A differenza della retorica israeliana che vorrebbe l’Iran come un nemico “pazzo” ed “irrazionale” che “risolve i problemi con la violenza”, Teheran e Tel Aviv hanno lavorato insieme per risolvere il problema, come qualsiasi creditore che si trova ad affrontare problemi nel recupero dei suoi debiti (di Redazione) Possibile che, aldilà della dialettica, vi siano convergenze d’interessi tra Tel Aviv e Teheran? Secondo Haaretz la risposta è affermativa. Il quotidiano israeliano ha infatti pubblicato recentemente uno speciale che analizza il rapporto tra Israele ed Iran evidenziando i vari aspetti di questa relazione, “che non si baserebbe su ostilità reale, ma su comuni interessi economici e sovrani, servita da un aspra retorica da entrambi i lati”.
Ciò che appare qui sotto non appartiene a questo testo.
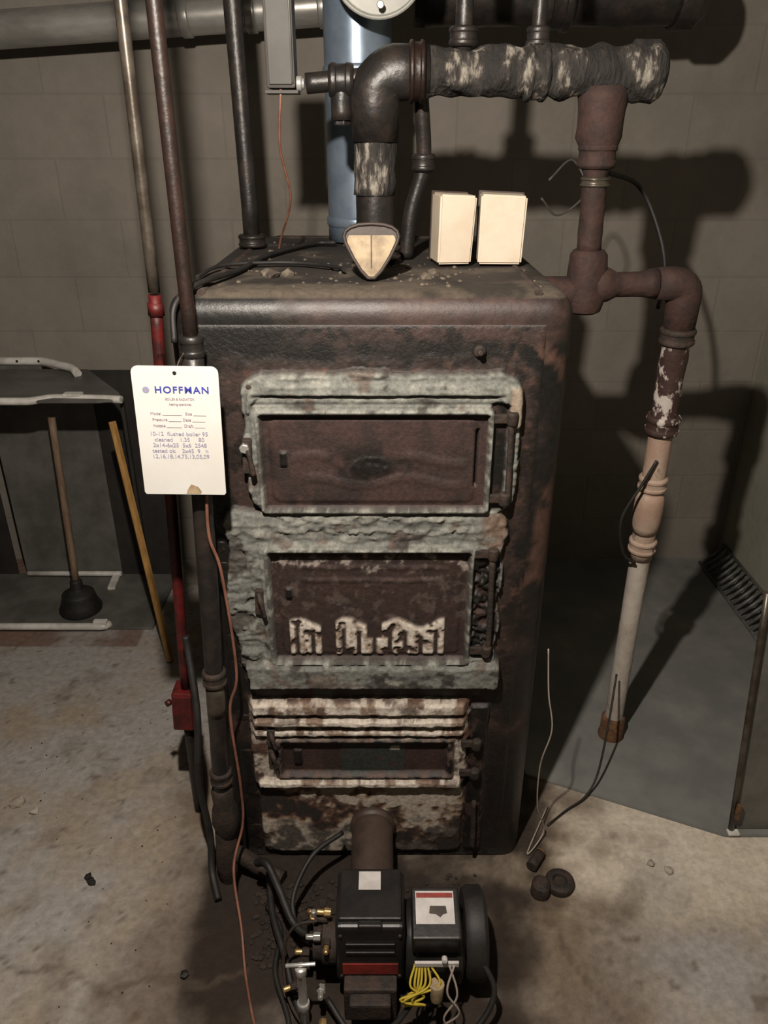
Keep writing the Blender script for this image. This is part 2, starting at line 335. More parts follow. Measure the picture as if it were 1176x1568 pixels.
def rr(x,z,x0,x1,z0,z1,r=.02):
    cx,cz=(x0+x1)/2,(z0+z1)/2; qx=abs(x-cx)-(x1-x0)/2+r; qz=abs(z-cz)-(z1-z0)/2+r
    return -(math.hypot(max(qx,0),max(qz,0))+min(max(qx,qz),0)-r)
def front(x,z):
    f=FB(x,0,z,14,4); g=FB(x+3,1,z,45,4); e=FB(x,5,z+2,30,3); big=FB(x+11,2,z,8,4)
    stv=FB(x*.35,3,z*1.6,26,4)   # horizontal trowel streaks
    h=.0015; c=basecol(x,0,z)
    def lay(mk,hh,cc,h,c): return h*(1-mk)+hh*mk, mix(c,cc,mk)
    def cem(lo=0.0):
        cc=mix(CEM,CEMD,.85*sm(.0,.28,.6*big+.8*stv+lo)); cc=mix(cc,CEML,.8*sm(.02,.22,.7*stv+.5*e-lo-.3*big))
        cc=mix(cc,(.045,.034,.028,.8),.85*sm(.17,.24,big+.35*g+.15*f)); cc=mix(cc,(.12,.07,.05,.85),.6*sm(.20,.30,FB(x+8,0,z,11,4)+.3*e+.10*sm(.12,.22,x)))
        return cc
    d=max(rr(x,z,-.33,.30,.50,1.31,.06),rr(x,z,-.33,.25,.02,.55,.03))
    mk=sm(-.005,.03,d+.06*f+.02*g)*.9; h,c=lay(mk,.003,mix(mix(RUST,DRK,.4),ORUST,sm(.05,.3,g+f*.6)),h,c)
    mk=sm(-.02,.15,f+.3*g)*.85; c=mix(c,BLACK,mk)
    d=rr(x,z,-.270,.258,.99,1.279,.045)+.014*f+.006*e
    h,c=lay(sm(-.002,.004,d),.023+.006*g+.009*stv,cem(),h,c)
    d=rr(x,z,-.258,.246,.99,1.262,.04)+.003*f; h,c=lay(sm(-.002,.003,d)*sm(1.2,1.21,z),.034+.003*g+.006*stv,cem(-.08),h,c)
    d=rr(x,z,-.252,.23,1.0,1.240,.035); h,c=lay(sm(-.002,.003,d),.026+.003*g,cem(-.04),h,c)
    gr=(1-sm(.001,.004,abs(z-1.238-.002*f)))*sm(-.25,-.24,x)*(1-sm(.22,.23,x)); h-=.006*gr; c=mix(c,CEMD,.7*gr)
    gr=(1-sm(.001,.003,abs(z-1.222-.002*f)))*sm(-.25,-.24,x)*(1-sm(.22,.23,x)); h-=.004*gr; c=mix(c,CEMD,.5*gr)
    k=sm(-.002,.008,rr(x,z,.232,.262,1.17,1.255,.012)+.006*f); h,c=lay(k,.030,(.36,.29,.22,.9),h,c)
    d=rr(x,z,.200,.236,1.0,1.225,.008); h,c=lay(sm(-.001,.003,d+.005*e),.016,mix(RUST,BLACK,sm(-.25,.1,f)),h,c)
    d=rr(x,z,-.325+.01*math.sin(z*22),.246,.60,.998,.03)+.016*f+.006*e
    h,c=lay(sm(-.002,.004,d),.023+.006*g+.009*stv,cem(.03),h,c)
    d=rr(x,z,-.255,.20,.63,.925,.015); h,c=lay(sm(-.002,.003,d),.028+.003*g,cem(-.04),h,c)
    k=sm(.02,.12,f+.25*e)*(1-sm(-.275,-.258,x))*(1-sm(.90,.97,z)); c=mix(c,(.05,.038,.032,.7),.75*k); h-=.006*k
    for bz in (.983,.955):
        k=(1-sm(.002,.009,abs(z-bz-.012*f)))*sm(-.23,-.2,x)*(1-sm(.15,.2,x))*sm(-.15,.1,g+.1); h+=.004*k; c=mix(c,CEML,.6*k)
    k=sm(-.02,.05,.06-abs(x-.215)-8*max(0,abs(z-.955)-.035)+.3*f); c=mix(c,(.22,.12,.075,.9),.7*k*sm(.19,.21,x)*(1-sm(.245,.25,x)))
    d=rr(x,z,.184,.242,.64,.90,.01); h,c=lay(sm(-.002,.004,d+.006*f),.012+.008*sm(.1,-.1,g),mix(mix(BLACK,CEMD,.4*sm(0,.2,e)),RUST,sm(.0,.35,g+f)),h,c)
    d=rr(x,z,-.243,.208,.997,1.212,.01); h,c=lay(sm(-.001,.002,d),.034,mix(CEML,CEMD,sm(-.1,.25,g+.3*f+.12*(1-sm(1.19,1.21,z)))),h,c)  # upper door rim: paler top strip is a highlight put into the colour
    d=rr(x,z,-.246,.186,.628,.917,.008); h,c=lay(sm(-.001,.002,d),.034,mix(CEML,CEMD,sm(-.15,.2,g+.3*f+.12*(1-sm(.9,.915,z)))),h,c)  # middle door rim: highlight painted along its top strip too
    # upper door plate
    d=rr(x,z,-.236,.200,1.004,1.204,.006); ins=sm(0,.003,d)
    if ins>0:
        cc=mix(DOOR,DOORD,sm(-.25,.25,f+.4*g)); hh=.014
        b=rr(x,z,-.222,.180,1.014,1.194,.02); hh+=.003*sm(0,.006,b)
        for (bx0,bx1,bz,a) in ((-.19,-.09,1.108,.010),(.02,.175,1.108,.008),(-.17,.17,1.062,.009)):
            if bx0<x<bx1:
                zz=bz+a*math.sin(x*34); ed=sm(0,.03,min(x-bx0,bx1-x)); k=(1-sm(.003,.014,abs(z-zz)))*ed; hh+=.0016*k; cc=mix(cc,(.085,.058,.052,.5),k*.35)
        o=math.hypot((x+.025)/.050,(z-1.092)/.026)
        k=1-sm(.6,1.1,o+.6*g); hh+=k*(.002+.006*g); cc=mix(cc,BLACK,.8*k); k=(1-sm(1,2.4,o))*sm(-.15,.1,f); cc=mix(cc,BLACK,.7*k)
        if abs(x+.195)<.006 and abs(z-1.11)<.014: hh+=.006; cc=BLACK
        if abs(x-.178)<.004 and 1.05<z<1.17: hh-=.012; cc=BLACK
        k=sm(.02,.15,f)*(1-sm(.0,.03,b)); cc=mix(cc,DRK,.7*k)
        h,c=lay(ins,hh,cc,h,c)
    # middle door
    d=rr(x,z,-.238,.178,.634,.909,.004); ins=sm(0,.003,d)
    if ins>0:
        cc=mix(mix(DOOR,DOORD,.5),DOORD,sm(-.2,.15,f)); hh=.010
        b=rr(x,z,-.222,.165,.645,.897,.015); hh+=.003*sm(0,.006,b)
        for bz in (.865,.835): 
            k=(1-sm(.002,.008,abs(z-bz-.006*f)))*sm(-.2,-.16,x)*(1-sm(.10,.15,x)); hh+=.002*k; cc=mix(cc,(.12,.085,.075,.6),.45*k*sm(-.15,.1,g))
        k=sm(.02,.12,g+.5*f-.12-7*abs(z-.873)); cc=mix(cc,WHT,.6*k)
        k=sm(.05,.2,g+.5*f)*sm(.72,.74,z); cc=mix(cc,(.15,.11,.095,.8),.45*k)
        zt=.728+.012*math.sin(x*60)
        if z<zt+.02 and -.205<x<.13:
            ph=(x+.205)/.0335; u=ph-math.floor(ph); col=int(ph)
            leg=sm(.10,.2,abs(u-.5)); top=sm(.0,.012,z-(zt-.03))
            gap=1 if col in (2,) or (col==5 and z>.69) else 0
            k=max(leg,top)*(1-sm(-.006,.006,z-zt-.01*e))*sm(.642,.65,z)*(1-gap)
            k*=sm(-.18,-.10,g+.5*f+.02)
            hh+=.005*k; cc=mix(cc,mix((.38,.29,.22,.9),WHT,sm(-.12,.12,g)),k)
        if abs(x+.2)<.007 and abs(z-.805)<.012: hh+=.008; cc=BLACK
        h,c=lay(ins,hh,cc,h,c)
    d=rr(x,z,-.30+.01*f,.252,.565,.628,.008)+.016*f+.008*e
    h,c=lay(sm(-.002,.004,d),.042+.004*g,cem(.02),h,c)
    k=(1-sm(.018,.026,abs(z-.545)))*sm(-.30,-.29,x)*(1-sm(.2,.22,x)); h,c=lay(k*.9,.010,mix(BLACK,ORUST,sm(.05,.22,f+g*.5)),h,c)
    d=rr(x,z,-.312,.195,.262,.525,.012)+.010*f+.006*e
    cc=mix((.50,.43,.36,.9),ORUST,sm(-.02,.16,f*1.3+.3*g)); cc=mix(cc,(.06,.038,.032,.8),.8*sm(.06,.18,g+.3*f))
    h,c=lay(sm(-.002,.004,d),.018+.006*g,cc,h,c)
    for bz,w,hh in ((.500,.020,.032),(.462,.011,.034),(.428,.009,.028),(.277,.011,.036)):
        k=(1-sm(w*.6,w,abs(z-bz-.006*f)))*sm(-.305,-.295,x)*(1-sm(.178,.19,x))
        ww=mix(WHT,(.34,.24,.18,.9),sm(.0,.2,f+.5*g)); ww=mix(ww,(.08,.045,.035,.8),.7*sm(.16,.26,big+.5*g)); h,c=lay(k,hh+.004*g,ww,h,c)
    for bz in (.482,.446,.415):
        k=(1-sm(.001,.005,abs(z-bz-.006*f)))*sm(-.29,-.28,x)*(1-sm(.16,.18,x)); h-=.008*k; c=mix(c,DRK,.8*k)
    d=rr(x,z,-.252,.165,.290,.410,.004); h,c=lay(sm(-.001,.002,d),.028,mix((.17,.12,.10,.8),BLACK,sm(-.2,.15,g)),h,c)
    d=rr(x,z,-.242,.150,.298,.402,.004); ins=sm(0,.003,d)
    if ins>0:
        cc=mix(DOORD,DOOR,sm(-.2,.2,f)); hh=.010
        if -.10<x<.05: cc=mix(cc,(.035,.048,.043,.5),.8*sm(-.3,0,g+.1)); hh=.012
        if abs(x-.025)<.012 and abs(z-.375)<.006: cc=(.4,.38,.33,.6)
        if abs(x+.205)<.010 and abs(z-.35)<.022: hh=.018; cc=BLACK
        h,c=lay(ins,hh,cc,h,c)
    d=rr(x,z,-.305,.195,.03,.255,.02)+.008*f
    k=sm(-.002,.004,d); pe=big*1.1+.5*f+.3*g-.05+.12*(1-sm(.05,.16,abs(x+.02)))*(1-sm(.12,.2,z))
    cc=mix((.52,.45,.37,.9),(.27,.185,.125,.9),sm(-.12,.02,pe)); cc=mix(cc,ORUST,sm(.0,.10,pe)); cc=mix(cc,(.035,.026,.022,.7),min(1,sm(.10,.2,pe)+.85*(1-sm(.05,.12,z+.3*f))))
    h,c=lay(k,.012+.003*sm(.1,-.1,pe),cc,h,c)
    d=rr(x,z,.198,.245,.04,.50,.01); h,c=lay(sm(-.001,.004,d+.006*f),.014,mix(BLACK,RUST,sm(.0,.3,f+g)),h,c)
    b=min(x-(X0+.047),(X1-.047)-x,(Z1-.05)-z); h=h*sm(0,.015,b)-.004*(1-sm(0,.008,b))
    return h,c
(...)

In politica, dice il giornale, anche se la retorica di Israele che descrive Teheran come “neo-nazista“, e l’Iran che addita Tel Aviv come il “Piccolo Satana“, sono più che semplici slogan politici, in quanto le due parti in realtà sono realmente ostili fra di loro, nello stesso tempo sono due nemici che hanno anche degli interessi in comune, e che non tenderebbero alla mutua distruzione. A questo proposito, l’autore del documento cita l’esempio del lato economico della relazione, dal momento che l’accordo firmato nel 1957 dal governo di Israele con il governo dello Shah Pahlavi, che ha permesso la costruzione di un oleodotto che portasse il petrolio iraniano verso Israele e poi interrotto dopo la rivoluzione iraniana, non è mai stato pagato, con il paese ebraico che ha mantenuto un enorme debito verso la compagnia petrolifera iraniana.
A differenza della retorica israeliana che vorrebbe l’Iran come un nemico “pazzo” ed “irrazionale” che “risolve i problemi con la violenza“, Teheran e Tel Aviv hanno lavorato insieme per risolvere il problema, come qualsiasi creditore che si trova ad affrontare problemi nel recupero dei suoi debiti. L’autore ha poi specificato come l’agire della parte israeliana in tale questione dimostrerebbe anche l’aspirazione israeliana ad aprire le porte di nuovi colloqui e cooperazione in materia di economia e commercio con l’Iran, insieme con la vecchia cooperazione nella questione del petrolio e ad una soluzione “pacifica” per il problema del debito. Nello stesso tempo, secondo l’analista, vi sarebbe anche un grande vantaggio economico per Israele derivante dal dossier nucleare iraniano.
La questione, secondo il quotidiano israeliano, andrebbe quindi ricercata altrove: dal 1966 il paese ebraico ha un monopolio nucleare che lo aiuta ad evolversi e proteggersi nonostante le sue piccole dimensioni e la mancanza di personale e risorse. L’ “ambiguità nucleare” di cui ha goduto Israele dal 1969 fino ad oggi per mano degli Stati Uniti però potrebbe finire. Il programma nucleare iraniano cerca infatti di creare un “doppio monopolio” in Medio Oriente a scapito di Israele. Ecco perché Tel Aviv si opporrebbe al programma nucleare iraniano: al fine di mantenere la sua posizione di potenza economica in Medio Oriente, e non per la presunta “minaccia esistenziale” posta da Teheran.
Il documento riconosce infine come l’Iran non sia un nemico “folle” e non imporrà una escalation con Israele che possa trascinarsi in un effettivo confronto militare. La prova di questo, secondo l’analista, sarebbe la reazione iraniana alla recente uccisione di un suo generale in Siria, che ha evidenziato i livelli elevati di autocontrollo delle gerarchie iraniane a prescidere dalla retorica anti-israeliana.